If you have installed a 6AL and it solved the issue, there is a bad? reason for that. The MSD is a multi strike with up to 15 strikes per revolution,below 3000rpm, IIRC. If your low-speed circuit is very lean, these Multi-Strikes can relight the fire as the fuel finally finds oxygen as the piston is rising on the compression stroke, and squeezing everything together. That means the power pulse may peak at some point past it's optimum point, and will therefore not be as strong as it could be. This recovers the unburned fuel that would have gone into the exhaust, but almost obviously it will take more fuel to cruise than it should have,due to the softer/longer power pulses. So the net effect may be no wins no losses as to fuel consumption.
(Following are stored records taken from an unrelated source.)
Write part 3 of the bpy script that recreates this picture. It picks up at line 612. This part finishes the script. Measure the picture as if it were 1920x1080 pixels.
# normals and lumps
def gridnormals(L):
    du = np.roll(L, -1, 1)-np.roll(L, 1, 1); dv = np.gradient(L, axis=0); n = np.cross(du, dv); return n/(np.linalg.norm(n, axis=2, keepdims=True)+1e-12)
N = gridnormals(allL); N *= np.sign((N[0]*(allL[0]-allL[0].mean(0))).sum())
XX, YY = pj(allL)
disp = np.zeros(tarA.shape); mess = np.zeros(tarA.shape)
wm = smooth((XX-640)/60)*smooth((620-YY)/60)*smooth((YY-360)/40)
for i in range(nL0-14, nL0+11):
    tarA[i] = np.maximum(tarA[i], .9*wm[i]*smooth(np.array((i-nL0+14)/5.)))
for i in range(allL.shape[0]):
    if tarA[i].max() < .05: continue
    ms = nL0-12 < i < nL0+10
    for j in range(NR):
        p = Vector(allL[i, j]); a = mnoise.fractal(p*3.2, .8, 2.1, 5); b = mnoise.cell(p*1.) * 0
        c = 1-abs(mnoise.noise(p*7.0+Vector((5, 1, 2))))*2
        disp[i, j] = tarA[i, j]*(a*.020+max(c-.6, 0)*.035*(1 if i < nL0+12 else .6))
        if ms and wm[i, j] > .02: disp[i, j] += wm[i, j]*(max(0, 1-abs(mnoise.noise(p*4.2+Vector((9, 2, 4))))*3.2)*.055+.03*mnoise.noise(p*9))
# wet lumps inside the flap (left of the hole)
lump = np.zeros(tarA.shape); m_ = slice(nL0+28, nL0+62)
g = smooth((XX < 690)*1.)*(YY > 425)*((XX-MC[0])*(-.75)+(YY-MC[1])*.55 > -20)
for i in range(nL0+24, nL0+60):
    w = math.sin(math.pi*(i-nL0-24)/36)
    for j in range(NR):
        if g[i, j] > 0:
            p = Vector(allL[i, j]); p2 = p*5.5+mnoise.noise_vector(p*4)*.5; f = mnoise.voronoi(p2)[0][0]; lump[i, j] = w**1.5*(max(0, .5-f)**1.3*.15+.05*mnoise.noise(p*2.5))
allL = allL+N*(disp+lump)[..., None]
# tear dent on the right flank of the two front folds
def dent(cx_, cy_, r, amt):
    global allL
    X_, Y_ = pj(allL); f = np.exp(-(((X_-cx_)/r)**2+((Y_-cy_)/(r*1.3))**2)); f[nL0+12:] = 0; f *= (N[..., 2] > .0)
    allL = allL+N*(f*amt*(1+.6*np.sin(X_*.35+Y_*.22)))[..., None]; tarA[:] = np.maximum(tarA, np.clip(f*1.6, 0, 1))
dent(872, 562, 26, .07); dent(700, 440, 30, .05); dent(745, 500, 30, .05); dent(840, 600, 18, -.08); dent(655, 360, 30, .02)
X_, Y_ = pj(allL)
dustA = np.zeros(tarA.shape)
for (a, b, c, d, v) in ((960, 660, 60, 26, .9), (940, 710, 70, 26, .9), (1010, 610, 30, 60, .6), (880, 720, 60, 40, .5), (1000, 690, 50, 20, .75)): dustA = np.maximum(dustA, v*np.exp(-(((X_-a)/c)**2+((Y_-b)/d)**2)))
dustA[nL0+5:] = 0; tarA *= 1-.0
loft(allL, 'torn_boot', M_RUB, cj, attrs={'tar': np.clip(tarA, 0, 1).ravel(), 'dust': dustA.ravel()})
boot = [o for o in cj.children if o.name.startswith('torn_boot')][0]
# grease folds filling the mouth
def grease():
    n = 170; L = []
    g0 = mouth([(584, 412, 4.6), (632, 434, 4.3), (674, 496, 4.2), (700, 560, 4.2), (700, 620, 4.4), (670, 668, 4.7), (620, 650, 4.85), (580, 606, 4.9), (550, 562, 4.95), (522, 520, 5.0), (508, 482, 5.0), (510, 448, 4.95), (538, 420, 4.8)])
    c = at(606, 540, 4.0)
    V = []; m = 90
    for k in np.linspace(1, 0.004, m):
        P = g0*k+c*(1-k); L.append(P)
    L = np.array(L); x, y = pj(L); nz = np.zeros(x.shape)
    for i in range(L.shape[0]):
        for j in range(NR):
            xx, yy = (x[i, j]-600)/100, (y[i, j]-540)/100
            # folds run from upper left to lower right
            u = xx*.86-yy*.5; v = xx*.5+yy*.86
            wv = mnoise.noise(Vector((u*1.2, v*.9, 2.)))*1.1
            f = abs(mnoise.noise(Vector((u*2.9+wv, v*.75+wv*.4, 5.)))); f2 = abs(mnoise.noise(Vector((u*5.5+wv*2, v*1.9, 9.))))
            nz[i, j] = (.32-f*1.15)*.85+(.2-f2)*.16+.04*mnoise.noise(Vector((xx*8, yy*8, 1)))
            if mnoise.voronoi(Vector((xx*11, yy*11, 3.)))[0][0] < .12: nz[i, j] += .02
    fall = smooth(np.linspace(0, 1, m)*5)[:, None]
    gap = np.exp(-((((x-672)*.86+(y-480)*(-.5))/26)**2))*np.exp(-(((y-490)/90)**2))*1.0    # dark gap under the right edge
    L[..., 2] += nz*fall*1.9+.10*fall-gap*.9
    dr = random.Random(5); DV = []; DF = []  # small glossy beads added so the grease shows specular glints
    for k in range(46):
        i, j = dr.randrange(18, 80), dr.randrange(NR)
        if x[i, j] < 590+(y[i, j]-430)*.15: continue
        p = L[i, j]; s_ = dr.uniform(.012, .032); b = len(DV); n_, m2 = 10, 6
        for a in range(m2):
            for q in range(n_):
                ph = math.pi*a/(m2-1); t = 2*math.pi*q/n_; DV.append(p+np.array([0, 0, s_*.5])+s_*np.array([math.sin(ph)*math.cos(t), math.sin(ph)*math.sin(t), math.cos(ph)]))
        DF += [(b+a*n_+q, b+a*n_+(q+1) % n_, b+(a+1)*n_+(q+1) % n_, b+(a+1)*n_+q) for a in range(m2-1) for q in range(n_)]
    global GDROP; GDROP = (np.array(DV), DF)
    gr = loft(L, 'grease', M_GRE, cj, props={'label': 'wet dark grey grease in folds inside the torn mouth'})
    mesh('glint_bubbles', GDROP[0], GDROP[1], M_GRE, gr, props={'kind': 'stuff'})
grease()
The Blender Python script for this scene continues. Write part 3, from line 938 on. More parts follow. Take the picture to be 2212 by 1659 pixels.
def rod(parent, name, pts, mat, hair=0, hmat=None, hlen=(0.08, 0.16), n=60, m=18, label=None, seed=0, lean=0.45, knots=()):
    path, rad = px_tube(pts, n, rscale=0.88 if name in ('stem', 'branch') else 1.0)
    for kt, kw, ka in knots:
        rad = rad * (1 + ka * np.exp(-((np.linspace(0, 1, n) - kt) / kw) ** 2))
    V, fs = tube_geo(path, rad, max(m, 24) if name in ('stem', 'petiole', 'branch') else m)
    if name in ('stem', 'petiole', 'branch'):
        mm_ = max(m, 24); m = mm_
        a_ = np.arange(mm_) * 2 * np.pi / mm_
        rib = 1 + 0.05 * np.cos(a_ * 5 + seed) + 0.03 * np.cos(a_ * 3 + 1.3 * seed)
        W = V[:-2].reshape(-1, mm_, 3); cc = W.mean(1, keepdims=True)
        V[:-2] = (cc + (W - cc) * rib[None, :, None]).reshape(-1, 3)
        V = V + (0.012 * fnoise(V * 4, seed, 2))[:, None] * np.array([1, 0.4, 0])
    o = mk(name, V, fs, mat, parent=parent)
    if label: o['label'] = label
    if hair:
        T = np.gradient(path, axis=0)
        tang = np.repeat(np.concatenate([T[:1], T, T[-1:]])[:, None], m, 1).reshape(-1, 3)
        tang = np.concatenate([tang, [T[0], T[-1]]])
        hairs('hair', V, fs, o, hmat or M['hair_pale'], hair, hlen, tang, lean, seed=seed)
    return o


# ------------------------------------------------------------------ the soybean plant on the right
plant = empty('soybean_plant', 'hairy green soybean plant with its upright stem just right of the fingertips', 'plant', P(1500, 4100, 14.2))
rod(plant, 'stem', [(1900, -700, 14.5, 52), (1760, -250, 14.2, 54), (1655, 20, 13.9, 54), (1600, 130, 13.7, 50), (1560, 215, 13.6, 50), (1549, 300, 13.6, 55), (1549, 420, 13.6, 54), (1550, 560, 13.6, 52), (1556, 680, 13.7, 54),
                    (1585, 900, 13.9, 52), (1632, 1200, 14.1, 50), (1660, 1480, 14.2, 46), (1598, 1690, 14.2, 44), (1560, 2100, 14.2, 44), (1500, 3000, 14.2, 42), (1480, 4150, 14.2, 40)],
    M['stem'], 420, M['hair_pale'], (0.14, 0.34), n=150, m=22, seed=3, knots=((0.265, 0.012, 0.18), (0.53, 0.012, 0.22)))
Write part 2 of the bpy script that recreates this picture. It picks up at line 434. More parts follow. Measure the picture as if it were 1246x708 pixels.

But theoretically, this is a band-aid for poor fuel atomization, and there may remain significant improvements. There is no substitute for proper atomization and a proper AFR, and a proper chamber. In an efficient chamber with a proper tune,a multi-strike is not a requirement but rather,a luxury.
Once past 3000rpm, the MSD reverts back to single strike, and the output amps of these may in fact be less than an breakerless/electronically-controlled, induction coil system. And power delivery does not usually begin until after 3000 rpm.
But it's true that an MSD can help overcome/solve, a low-speed fuel problem. It's just not the way I roll.